● **TASK OBJECTIVE**:
Check each line below for the word "scene" and give the number of lines that have it, nothing more.

▬▬▬

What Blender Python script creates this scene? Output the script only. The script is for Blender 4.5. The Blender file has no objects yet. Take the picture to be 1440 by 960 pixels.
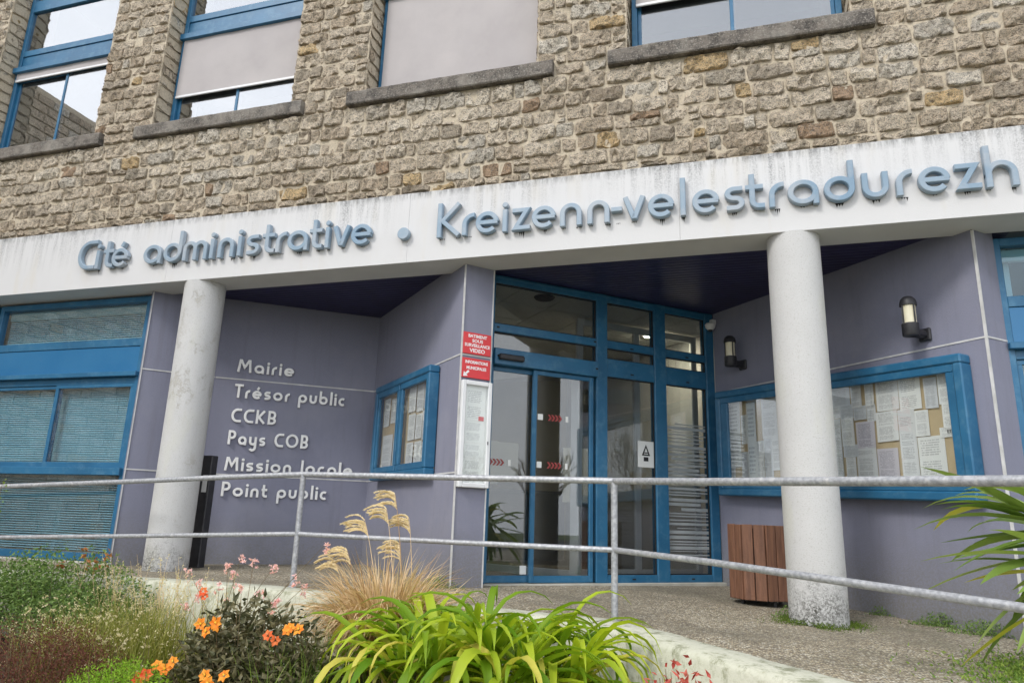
import bpy, math, random
from mathutils import Vector, Matrix, noise
random.seed(7)
sc = bpy.context.scene
col = sc.collection
# ---------------------------------------------------------------- camera
cam_d = bpy.data.cameras.new('camera'); cam = bpy.data.objects.new('camera', cam_d); col.objects.link(cam)
cam_d.sensor_width = 36; cam_d.lens = 25.0; cam_d.clip_end = 500; cam_d.clip_start = .05
YAW, PITCH, ROLL = 0.30269650, 0.24748314, 0.03228722
fw = Vector((-math.sin(YAW)*math.cos(PITCH), math.cos(YAW)*math.cos(PITCH), math.sin(PITCH)))
rt = Vector((math.cos(YAW), math.sin(YAW), 0)); up = rt.cross(fw)
rt2 = rt*math.cos(ROLL)+up*math.sin(ROLL); up2 = up*math.cos(ROLL)-rt*math.sin(ROLL)
m = Matrix((rt2, up2, -fw)).transposed().to_4x4(); m.translation = Vector((0, 0, .6))
cam.matrix_world = m
sc.camera = cam
# ---------------------------------------------------------------- world, sun, exposure
SUN_EL, SUN_AZ = math.radians(42), math.radians(205)     # azimuth clockwise from +Y: behind and left of the photographer
w = bpy.data.worlds.new('World'); sc.world = w; w.use_nodes = True
nt = w.node_tree; nt.nodes.clear()
def N(t, ty, **k):
    n = t.nodes.new(ty)
    for a, b in k.items(): setattr(n, a, b)
    return n
out = N(nt, 'ShaderNodeOutputWorld'); bg = N(nt, 'ShaderNodeBackground'); sky = N(nt, 'ShaderNodeTexSky', sky_type='NISHITA', sun_disc=False)
sky.sun_elevation = SUN_EL; sky.sun_rotation = SUN_AZ
tc = N(nt, 'ShaderNodeTexCoord'); nz = N(nt, 'ShaderNodeTexNoise'); nz.inputs['Scale'].default_value = 2.2; nz.inputs['Detail'].default_value = 6
mp = N(nt, 'ShaderNodeMapping'); mp.inputs['Scale'].default_value = (1, 1, 2.5)
nt.links.new(tc.outputs['Generated'], mp.inputs[0]); nt.links.new(mp.outputs[0], nz.inputs[0])
cr = N(nt, 'ShaderNodeValToRGB'); cr.color_ramp.elements[0].position = .3; cr.color_ramp.elements[0].color = (7.2, 7.6, 8.4, 1)
cr.color_ramp.elements[1].position = .72; cr.color_ramp.elements[1].color = (11.0, 11.0, 11.2, 1)
mx = N(nt, 'ShaderNodeMixRGB'); mx.inputs[0].default_value = .9
nt.links.new(nz.outputs[0], cr.inputs[0]); nt.links.new(sky.outputs[0], mx.inputs[1]); nt.links.new(cr.outputs[0], mx.inputs[2])
nt.links.new(mx.outputs[0], bg.inputs[0]); bg.inputs[1].default_value = .1; nt.links.new(bg.outputs[0], out.inputs[0])
sl = bpy.data.lights.new('sun', 'SUN'); sl.energy = .9; sl.angle = math.radians(14); sl.color = (1, .96, .9)
so = bpy.data.objects.new('sun', sl); col.objects.link(so)
sd = Vector((math.sin(SUN_AZ)*math.cos(SUN_EL), math.cos(SUN_AZ)*math.cos(SUN_EL), math.sin(SUN_EL)))
so.rotation_euler = (-sd).to_track_quat('-Z', 'Y').to_euler(); so.location = (0, -10, 20)
sc.view_settings.view_transform = 'Standard'; sc.view_settings.look = 'None'; sc.view_settings.exposure = 1.05; sc.view_settings.gamma = 1
sc.cycles.max_bounces = 8; sc.cycles.transparent_max_bounces = 12
# ---------------------------------------------------------------- materials
def mat(name, c, rough=.6, metal=0, c2=None, scale=8, bump=0, bscale=60, spec=.5, detail=5, ramp=(.35, .65), coord='Object', c3=None, s3=2, stretch=None, r3=(.5, .7)):
    mt = bpy.data.materials.new(name); mt.use_nodes = True; t = mt.node_tree; b = t.nodes['Principled BSDF']
    b.inputs['Roughness'].default_value = rough; b.inputs['Metallic'].default_value = metal; b.inputs['Specular IOR Level'].default_value = spec
    b.inputs['Base Color'].default_value = (*c, 1)
    tc = N(t, 'ShaderNodeTexCoord'); co = tc.outputs[coord]
    if coord == 'World': pass
    if stretch:
        mp = N(t, 'ShaderNodeMapping'); mp.inputs['Scale'].default_value = stretch; t.links.new(co, mp.inputs[0]); co2 = mp.outputs[0]
    else: co2 = co
    last = None
    if c2:
        n = N(t, 'ShaderNodeTexNoise'); n.inputs['Scale'].default_value = scale; n.inputs['Detail'].default_value = detail; t.links.new(co2, n.inputs[0])
        r = N(t, 'ShaderNodeValToRGB'); r.color_ramp.elements[0].position = ramp[0]; r.color_ramp.elements[1].position = ramp[1]
        r.color_ramp.elements[0].color = (*c, 1); r.color_ramp.elements[1].color = (*c2, 1); t.links.new(n.outputs[0], r.inputs[0]); last = r.outputs[0]
    if c3:
        n = N(t, 'ShaderNodeTexNoise'); n.inputs['Scale'].default_value = s3; n.inputs['Detail'].default_value = 8; n.inputs['Roughness'].default_value = .65; t.links.new(co2, n.inputs[0])
        r = N(t, 'ShaderNodeValToRGB'); r.color_ramp.elements[0].position = r3[0]; r.color_ramp.elements[1].position = r3[1]; t.links.new(n.outputs[0], r.inputs[0])
        mx = N(t, 'ShaderNodeMixRGB'); t.links.new(r.outputs[0], mx.inputs[0])
        if last: t.links.new(last, mx.inputs[1])
        else: mx.inputs[1].default_value = (*c, 1)
        mx.inputs[2].default_value = (*c3, 1); last = mx.outputs[0]
    if last: t.links.new(last, b.inputs['Base Color'])
    if bump:
        n = N(t, 'ShaderNodeTexNoise'); n.inputs['Scale'].default_value = bscale; n.inputs['Detail'].default_value = 4; t.links.new(co, n.inputs[0])
        bm = N(t, 'ShaderNodeBump'); bm.inputs['Strength'].default_value = bump; bm.inputs['Distance'].default_value = .01
        t.links.new(n.outputs[0], bm.inputs['Height']); t.links.new(bm.outputs[0], b.inputs['Normal'])
    return mt
def nodes_of(mt): return mt.node_tree, mt.node_tree.nodes['Principled BSDF']
def ramp(t, src, stops):
    r = N(t, 'ShaderNodeValToRGB'); e = r.color_ramp.elements
    while len(e) < len(stops): e.new(.5)
    for i, (p, c) in enumerate(stops): e[i].position = p; e[i].color = (*c, 1) if len(c) == 3 else c
    t.links.new(src, r.inputs[0]); return r.outputs[0]
def noise_n(t, co, s, d=5, ro=.5):
    n = N(t, 'ShaderNodeTexNoise'); n.inputs['Scale'].default_value = s; n.inputs['Detail'].default_value = d; n.inputs['Roughness'].default_value = ro
    t.links.new(co, n.inputs[0]); return n.outputs[0]
def mixc(t, f, a, b, ty='MIX'):
    x = N(t, 'ShaderNodeMixRGB', blend_type=ty)
    for i, v in enumerate((f, a, b)):
        if isinstance(v, (int, float)): x.inputs[i].default_value = v
        elif isinstance(v, tuple): x.inputs[i].default_value = (*v, 1)
        else: t.links.new(v, x.inputs[i])
    return x.outputs[0]
def math_n(t, op, a, b=0, clamp=False):
    x = N(t, 'ShaderNodeMath', operation=op, use_clamp=clamp)
    for i, v in enumerate((a, b)):
        if isinstance(v, (int, float)): x.inputs[i].default_value = v
        else: t.links.new(v, x.inputs[i])
    return x.outputs[0]
def geo_pos(t): return N(t, 'ShaderNodeNewGeometry').outputs['Position']
def mapped(t, co, s, loc=(0, 0, 0)):
    mp = N(t, 'ShaderNodeMapping'); mp.inputs['Scale'].default_value = s; mp.inputs['Location'].default_value = loc; t.links.new(co, mp.inputs[0]); return mp.outputs[0]
def bump_n(t, b, h, s, d=.01):
    bm = N(t, 'ShaderNodeBump'); bm.inputs['Strength'].default_value = s; bm.inputs['Distance'].default_value = d
    t.links.new(h, bm.inputs['Height']); t.links.new(bm.outputs[0], b.inputs['Normal'])

M = {}
M['blue'] = mat('blue_paint', (.022, .135, .262), .4, c2=(.017, .108, .215), scale=3, c3=(.055, .17, .285), s3=9, bump=.06, bscale=40)
M['blue_box'] = mat('blue_shutter', (.018, .135, .30), .3, c2=(.028, .155, .32), scale=2)
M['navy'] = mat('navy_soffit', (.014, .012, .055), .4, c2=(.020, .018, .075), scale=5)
M['dark'] = mat('dark_rubber', (.012, .012, .014), .6)
M['black'] = mat('black_metal', (.016, .016, .020), .5, c2=(.03, .03, .034), scale=14)
M['lamp_glass'] = mat('lamp_glass', (.62, .57, .40), .25, c2=(.70, .66, .50), scale=8)
M['white_line'] = mat('white_joint', (.62, .62, .62), .5, c2=(.48, .48, .47), scale=10)
M['white_metal'] = mat('white_metal', (.74, .75, .76), .35, c2=(.66, .67, .68), scale=6)
M['red'] = mat('red_sign', (.62, .025, .03), .35, c2=(.56, .02, .025), scale=4)
M['white_print'] = mat('white_print', (.82, .82, .82), .4, c2=(.76, .76, .76), scale=20)
M['letter_white'] = mat('white_letter', (.88, .88, .87), .4, c2=(.80, .80, .80), scale=14)
M['letter_side'] = mat('letter_grey', (.16, .16, .17), .5, c2=(.10, .10, .10), scale=14)
M['letter_blue'] = mat('letter_blue', (.27, .34, .405), .42, c2=(.17, .265, .36), scale=1.3, c3=(.37, .40, .43), s3=3.5, r3=(.45, .75))
M['frost'] = mat('frosted_film', (.34, .37, .38), .6, c2=(.26, .29, .30), scale=4)
M['cork'] = mat('cork', (.60, .48, .31), .85, c2=(.54, .42, .26), scale=5, bump=.2, bscale=150)
M['soffit_grey'] = mat('beam_soffit', (.60, .60, .59), .8, c2=(.54, .54, .53), scale=2)
M['concrete_pale'] = mat('pale_render', (.48, .47, .42), .9, c2=(.38, .37, .32), scale=7, bump=.4, bscale=70)  # light beige render of plinth and threshold, its own colour
M['room'] = mat('room_wall', (.55, .55, .54), .8, c2=(.50, .50, .49), scale=2)
M['room_dark'] = mat('office_wall', (.16, .17, .18), .8, c2=(.12, .13, .14), scale=1.5)
M['tile'] = mat('ceiling_tile', (.70, .70, .67), .85, c2=(.46, .46, .45), scale=90)
M['lobby_floor'] = mat('lobby_floor', (.13, .125, .12), .35, c2=(.09, .085, .08), scale=4)
M['blind'] = mat('blind_slat', (.68, .73, .75), .5, c2=(.58, .65, .68), scale=3)
M['roller'] = mat('roller_fabric', (.40, .375, .375), .85, c2=(.36, .335, .335), scale=1.6, c3=(.44, .412, .405), s3=1.4, r3=(.40, .75), bump=.1, bscale=300)
M['galv'] = mat('galvanised_steel', (.43, .44, .46), .5, metal=.35, c2=(.30, .31, .33), scale=45, ramp=(.4, .6), bump=.25, bscale=90, c3=(.55, .55, .55), s3=18, r3=(.55, .7))
M['timber'] = mat('stained_timber', (.20, .092, .050), .65, c2=(.115, .052, .030), scale=4, stretch=(9, 9, .8), bump=.3, bscale=60, c3=(.27, .13, .085), s3=6, r3=(.55, .75))
M['sticker'] = mat('sticker', (.72, .74, .73), .4)
M['chevron'] = mat('red_chevron', (.30, .045, .045), .5)
M['grime'] = mat('black_grime', (.018, .02, .022), .9, c2=(.03, .03, .03), scale=30)

# purple roughcast wall
mt = mat('purple_render', (.20, .19, .27), .9); M['purple'] = mt; t, b = nodes_of(mt)
p = geo_pos(t); f1 = noise_n(t, p, 1.3, 6, .6); c = mixc(t, f1, (.192, .198, .265), (.240, .248, .322))
sp = noise_n(t, p, 170, 2); c = mixc(t, ramp(t, sp, [(.55, (0, 0, 0)), (.75, (.35, .35, .35))]), c, (.34, .33, .40))
sx = N(t, 'ShaderNodeSeparateXYZ'); t.links.new(p, sx.inputs[0])
h = math_n(t, 'MULTIPLY', sx.outputs[2], -2.6); h = math_n(t, 'ADD', h, 1.0); n2 = noise_n(t, p, 5, 8, .7); h = math_n(t, 'MULTIPLY', math_n(t, 'ADD', h, math_n(t, 'MULTIPLY', n2, 1.1)), .62, True)
dd = noise_n(t, p, 60, 4, .7); h = math_n(t, 'MULTIPLY', h, ramp(t, dd, [(.35, (.3, .3, .3)), (.6, (1, 1, 1))]))
c = mixc(t, h, c, (.17, .165, .15)); vs_ = noise_n(t, mapped(t, p, (6, 6, .5)), 1.6, 6, .7); c = mixc(t, ramp(t, vs_, [(.52, (0, 0, 0)), (.72, (.30, .30, .30))]), c, (.15, .145, .17)); vs_ = noise_n(t, mapped(t, p, (1, 1, 1), (7, 1, 3)), .9, 7, .7); c = mixc(t, ramp(t, vs_, [(.52, (0, 0, 0)), (.7, (.35, .35, .35))]), c, (.31, .31, .36)); t.links.new(c, b.inputs['Base Color'])
bump_n(t, b, noise_n(t, p, 190, 3, .6), .55, .006)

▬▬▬

● **RESULT OF THE EXERCISE**:
2